The whole safety argument rests on two things: the program is executable as one transaction, and the proof covers everything that will actually run. Symbolic execution earns the second property — the facts provably enumerate all reachable effects of the real code.

If an agent hand-writes a descriptive effect IR, that link breaks: the IR becomes an unverified claim about what will run, reintroducing exactly the trust the design removes. Therefore:

Agent-authored IR is only safe if the IR is executable — lowered to the same trusted calls — not merely descriptive.

At that point the IR is a small guarded-command / effect language with bounded loops, and the risk is reinventing Starlark. The recommended posture is to treat a direct-authored IR as a peer front-end to Python: both lower into the same effect IR, and the prover, checker, and executor are identical regardless of which front-end produced it.

Recommended shape

          Python  ─┐
                   ├─▶  Effect IR (FOL/Datalog-flavored, executable)  ─┬─▶ Z3 check
   direct-authored ┘    • audit + NL summary + DL view                 └─▶ SMT-LIB proof certificate
       IR (later)       • subsumption / contradiction analysis
                        • lowers to the same trusted calls

• Promote the fact + contract layer to an explicit, serializable IR. Python symbolic execution lowers into it (today's path, unchanged behavior).
• Build the static analyses and the DL/NL renderings on the IR, not on Python or raw Z3.
• Keep SMT-LIB as the backend and optional carried-proof certificate, never as the authoring or consent surface.
• Defer direct agent authoring until the IR is executable; treat it as a second front-end, not a replacement for the program.

Work items

1. Specify the IR grammar (effect atoms, guards, quantifiers, the contract algebra) as a named, versioned format.
2. Lower the FactInfo set + ContractSpec tree to the IR (serialize).
3. Re-derive the existing Z3 constraints from the IR (deserialize) and assert proof-result parity with the current pipeline across all examples.
4. Build one analysis on the IR end to end (subsumption or contradiction) to validate the layer earns its keep.
5. Prototype an SMT-LIB / unsat-proof certificate emitted alongside the IR, and a thin checker that validates it without re-running symbolic execution.
6. Only then: prototype a direct-authored, executable IR front-end and confirm it lowers to the identical trusted calls.

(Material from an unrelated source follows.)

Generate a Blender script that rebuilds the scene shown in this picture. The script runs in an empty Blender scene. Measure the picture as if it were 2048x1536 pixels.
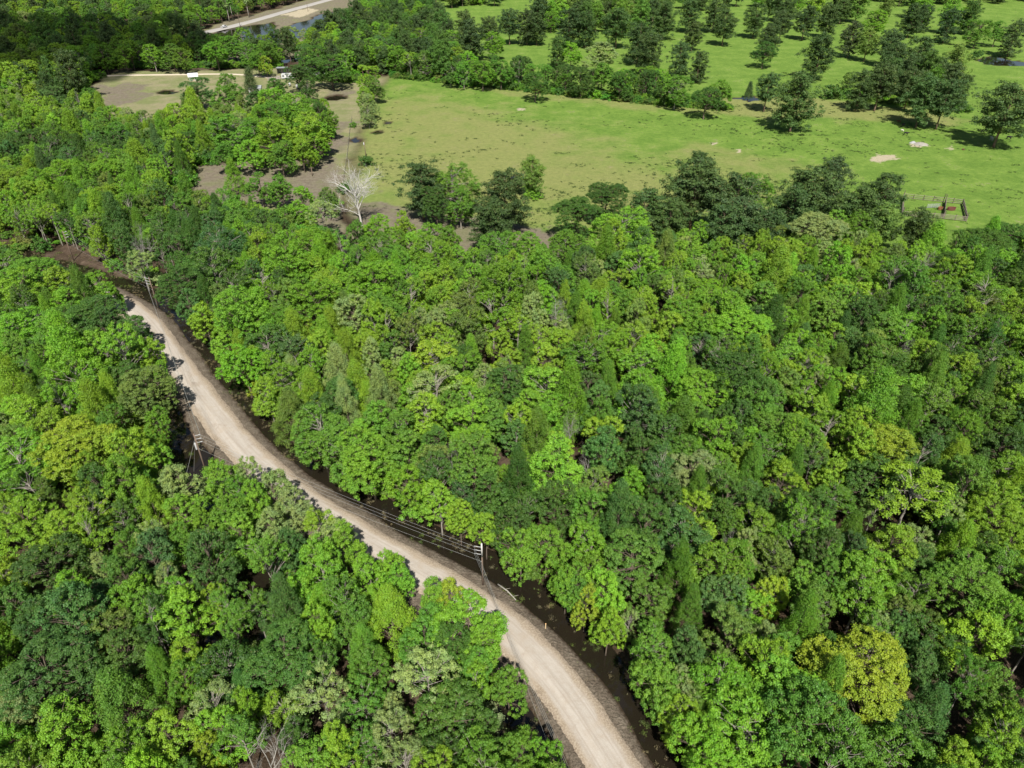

Relationship to other todos

• owl-dl-mapping.md — the DL/OWL view is a rendering of this IR, not a separate pipeline. The closed-world and aggregate caveats there are the same ones that keep the IR at "FOL + theory atoms" rather than description logic.
• quantified-aggregates.md and quantified-shares-value.md — these are gaps in the contract algebra that the IR grammar must accommodate or explicitly exclude.
• user-approval-dialog.md — deterministic natural-language summaries for the dialog are a consumer of the IR.
• guardians-synergies.md — a Guardians-style workflow front-end is safe only if it lowers into this IR (executable, not descriptive); taint/provenance and ordered effect traces are facts the IR grammar would need to carry.